## Data section
***

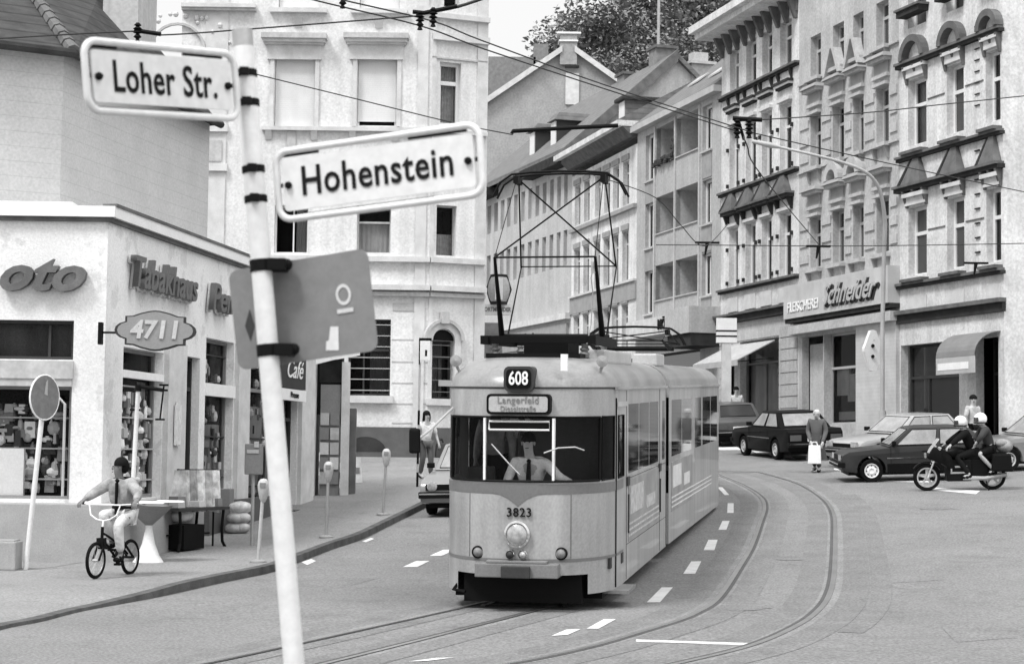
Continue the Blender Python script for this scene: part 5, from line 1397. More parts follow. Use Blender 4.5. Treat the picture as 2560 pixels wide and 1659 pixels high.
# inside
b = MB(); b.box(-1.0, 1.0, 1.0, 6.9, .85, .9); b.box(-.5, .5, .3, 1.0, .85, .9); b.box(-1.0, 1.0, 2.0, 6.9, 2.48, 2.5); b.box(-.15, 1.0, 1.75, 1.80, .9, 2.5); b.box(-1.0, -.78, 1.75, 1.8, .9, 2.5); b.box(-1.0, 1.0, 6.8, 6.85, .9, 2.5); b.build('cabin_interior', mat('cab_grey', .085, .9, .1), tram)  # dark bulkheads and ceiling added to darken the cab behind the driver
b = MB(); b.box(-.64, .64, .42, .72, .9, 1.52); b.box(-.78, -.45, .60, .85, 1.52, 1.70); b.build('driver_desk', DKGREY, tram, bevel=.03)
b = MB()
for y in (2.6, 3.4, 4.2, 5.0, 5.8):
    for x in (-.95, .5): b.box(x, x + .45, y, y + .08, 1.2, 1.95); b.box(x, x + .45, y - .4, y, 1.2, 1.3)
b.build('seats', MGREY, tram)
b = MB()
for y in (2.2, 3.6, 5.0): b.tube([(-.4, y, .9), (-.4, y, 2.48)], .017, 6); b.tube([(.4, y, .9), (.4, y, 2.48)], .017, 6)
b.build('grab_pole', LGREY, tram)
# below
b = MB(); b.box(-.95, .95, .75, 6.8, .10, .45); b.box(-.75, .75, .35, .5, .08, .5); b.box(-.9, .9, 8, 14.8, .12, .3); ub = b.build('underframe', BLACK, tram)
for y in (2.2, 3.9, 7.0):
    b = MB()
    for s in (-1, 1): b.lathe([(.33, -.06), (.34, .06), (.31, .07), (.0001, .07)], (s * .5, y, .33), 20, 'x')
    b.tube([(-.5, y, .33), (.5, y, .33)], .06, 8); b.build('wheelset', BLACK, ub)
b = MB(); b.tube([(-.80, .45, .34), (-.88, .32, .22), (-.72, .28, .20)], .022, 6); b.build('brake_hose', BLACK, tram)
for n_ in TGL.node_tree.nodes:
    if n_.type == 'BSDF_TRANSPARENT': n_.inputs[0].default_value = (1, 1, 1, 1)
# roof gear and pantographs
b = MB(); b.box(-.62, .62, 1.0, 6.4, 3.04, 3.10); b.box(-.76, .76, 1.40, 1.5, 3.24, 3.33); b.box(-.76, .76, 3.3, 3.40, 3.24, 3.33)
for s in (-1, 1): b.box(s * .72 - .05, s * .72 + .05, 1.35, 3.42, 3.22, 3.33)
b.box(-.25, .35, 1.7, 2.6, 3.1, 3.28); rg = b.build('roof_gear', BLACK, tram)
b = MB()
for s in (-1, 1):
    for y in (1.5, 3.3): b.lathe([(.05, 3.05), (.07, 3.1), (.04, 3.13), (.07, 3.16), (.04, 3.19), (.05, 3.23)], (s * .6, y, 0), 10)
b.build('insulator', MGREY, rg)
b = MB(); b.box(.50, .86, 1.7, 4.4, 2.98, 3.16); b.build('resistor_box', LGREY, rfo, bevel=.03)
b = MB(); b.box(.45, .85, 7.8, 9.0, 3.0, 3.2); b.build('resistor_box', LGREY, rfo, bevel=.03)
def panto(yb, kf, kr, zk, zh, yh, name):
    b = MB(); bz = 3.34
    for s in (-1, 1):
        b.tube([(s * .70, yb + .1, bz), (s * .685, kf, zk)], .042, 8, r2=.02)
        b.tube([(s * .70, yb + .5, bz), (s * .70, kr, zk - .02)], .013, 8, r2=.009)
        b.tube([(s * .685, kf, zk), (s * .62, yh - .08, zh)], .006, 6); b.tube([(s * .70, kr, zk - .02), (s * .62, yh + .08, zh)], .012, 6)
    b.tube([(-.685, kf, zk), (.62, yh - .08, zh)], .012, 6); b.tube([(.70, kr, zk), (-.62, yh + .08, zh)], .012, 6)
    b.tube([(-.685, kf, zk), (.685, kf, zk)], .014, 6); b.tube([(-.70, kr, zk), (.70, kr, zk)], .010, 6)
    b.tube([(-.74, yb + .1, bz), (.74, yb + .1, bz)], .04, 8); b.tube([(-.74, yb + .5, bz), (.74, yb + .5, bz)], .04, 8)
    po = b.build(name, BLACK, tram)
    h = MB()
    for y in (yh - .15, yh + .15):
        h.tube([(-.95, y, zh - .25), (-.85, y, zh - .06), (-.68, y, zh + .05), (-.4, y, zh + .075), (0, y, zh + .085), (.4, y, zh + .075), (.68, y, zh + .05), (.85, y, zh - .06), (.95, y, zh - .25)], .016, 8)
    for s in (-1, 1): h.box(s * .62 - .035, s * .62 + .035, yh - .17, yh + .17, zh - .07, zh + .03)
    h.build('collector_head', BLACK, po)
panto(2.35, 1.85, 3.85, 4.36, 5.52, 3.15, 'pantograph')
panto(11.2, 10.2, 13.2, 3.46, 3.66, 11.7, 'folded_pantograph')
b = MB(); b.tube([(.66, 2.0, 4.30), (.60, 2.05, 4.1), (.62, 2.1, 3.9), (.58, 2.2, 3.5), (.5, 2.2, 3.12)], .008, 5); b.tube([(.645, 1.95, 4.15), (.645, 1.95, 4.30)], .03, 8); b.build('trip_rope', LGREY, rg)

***

Write out each line again precisely as it appears, skipping every picture.

## Answer in full
Continue the Blender Python script for this scene: part 5, from line 1397. More parts follow. Use Blender 4.5. Treat the picture as 2560 pixels wide and 1659 pixels high.
# inside
b = MB(); b.box(-1.0, 1.0, 1.0, 6.9, .85, .9); b.box(-.5, .5, .3, 1.0, .85, .9); b.box(-1.0, 1.0, 2.0, 6.9, 2.48, 2.5); b.box(-.15, 1.0, 1.75, 1.80, .9, 2.5); b.box(-1.0, -.78, 1.75, 1.8, .9, 2.5); b.box(-1.0, 1.0, 6.8, 6.85, .9, 2.5); b.build('cabin_interior', mat('cab_grey', .085, .9, .1), tram)  # dark bulkheads and ceiling added to darken the cab behind the driver
b = MB(); b.box(-.64, .64, .42, .72, .9, 1.52); b.box(-.78, -.45, .60, .85, 1.52, 1.70); b.build('driver_desk', DKGREY, tram, bevel=.03)
b = MB()
for y in (2.6, 3.4, 4.2, 5.0, 5.8):
    for x in (-.95, .5): b.box(x, x + .45, y, y + .08, 1.2, 1.95); b.box(x, x + .45, y - .4, y, 1.2, 1.3)
b.build('seats', MGREY, tram)
b = MB()
for y in (2.2, 3.6, 5.0): b.tube([(-.4, y, .9), (-.4, y, 2.48)], .017, 6); b.tube([(.4, y, .9), (.4, y, 2.48)], .017, 6)
b.build('grab_pole', LGREY, tram)
# below
b = MB(); b.box(-.95, .95, .75, 6.8, .10, .45); b.box(-.75, .75, .35, .5, .08, .5); b.box(-.9, .9, 8, 14.8, .12, .3); ub = b.build('underframe', BLACK, tram)
for y in (2.2, 3.9, 7.0):
    b = MB()
    for s in (-1, 1): b.lathe([(.33, -.06), (.34, .06), (.31, .07), (.0001, .07)], (s * .5, y, .33), 20, 'x')
    b.tube([(-.5, y, .33), (.5, y, .33)], .06, 8); b.build('wheelset', BLACK, ub)
b = MB(); b.tube([(-.80, .45, .34), (-.88, .32, .22), (-.72, .28, .20)], .022, 6); b.build('brake_hose', BLACK, tram)
for n_ in TGL.node_tree.nodes:
    if n_.type == 'BSDF_TRANSPARENT': n_.inputs[0].default_value = (1, 1, 1, 1)
# roof gear and pantographs
b = MB(); b.box(-.62, .62, 1.0, 6.4, 3.04, 3.10); b.box(-.76, .76, 1.40, 1.5, 3.24, 3.33); b.box(-.76, .76, 3.3, 3.40, 3.24, 3.33)
for s in (-1, 1): b.box(s * .72 - .05, s * .72 + .05, 1.35, 3.42, 3.22, 3.33)
b.box(-.25, .35, 1.7, 2.6, 3.1, 3.28); rg = b.build('roof_gear', BLACK, tram)
b = MB()
for s in (-1, 1):
    for y in (1.5, 3.3): b.lathe([(.05, 3.05), (.07, 3.1), (.04, 3.13), (.07, 3.16), (.04, 3.19), (.05, 3.23)], (s * .6, y, 0), 10)
b.build('insulator', MGREY, rg)
b = MB(); b.box(.50, .86, 1.7, 4.4, 2.98, 3.16); b.build('resistor_box', LGREY, rfo, bevel=.03)
b = MB(); b.box(.45, .85, 7.8, 9.0, 3.0, 3.2); b.build('resistor_box', LGREY, rfo, bevel=.03)
def panto(yb, kf, kr, zk, zh, yh, name):
    b = MB(); bz = 3.34
    for s in (-1, 1):
        b.tube([(s * .70, yb + .1, bz), (s * .685, kf, zk)], .042, 8, r2=.02)
        b.tube([(s * .70, yb + .5, bz), (s * .70, kr, zk - .02)], .013, 8, r2=.009)
        b.tube([(s * .685, kf, zk), (s * .62, yh - .08, zh)], .006, 6); b.tube([(s * .70, kr, zk - .02), (s * .62, yh + .08, zh)], .012, 6)
    b.tube([(-.685, kf, zk), (.62, yh - .08, zh)], .012, 6); b.tube([(.70, kr, zk), (-.62, yh + .08, zh)], .012, 6)
    b.tube([(-.685, kf, zk), (.685, kf, zk)], .014, 6); b.tube([(-.70, kr, zk), (.70, kr, zk)], .010, 6)
    b.tube([(-.74, yb + .1, bz), (.74, yb + .1, bz)], .04, 8); b.tube([(-.74, yb + .5, bz), (.74, yb + .5, bz)], .04, 8)
    po = b.build(name, BLACK, tram)
    h = MB()
    for y in (yh - .15, yh + .15):
        h.tube([(-.95, y, zh - .25), (-.85, y, zh - .06), (-.68, y, zh + .05), (-.4, y, zh + .075), (0, y, zh + .085), (.4, y, zh + .075), (.68, y, zh + .05), (.85, y, zh - .06), (.95, y, zh - .25)], .016, 8)
    for s in (-1, 1): h.box(s * .62 - .035, s * .62 + .035, yh - .17, yh + .17, zh - .07, zh + .03)
    h.build('collector_head', BLACK, po)
panto(2.35, 1.85, 3.85, 4.36, 5.52, 3.15, 'pantograph')
panto(11.2, 10.2, 13.2, 3.46, 3.66, 11.7, 'folded_pantograph')
b = MB(); b.tube([(.66, 2.0, 4.30), (.60, 2.05, 4.1), (.62, 2.1, 3.9), (.58, 2.2, 3.5), (.5, 2.2, 3.12)], .008, 5); b.tube([(.645, 1.95, 4.15), (.645, 1.95, 4.30)], .03, 8); b.build('trip_rope', LGREY, rg)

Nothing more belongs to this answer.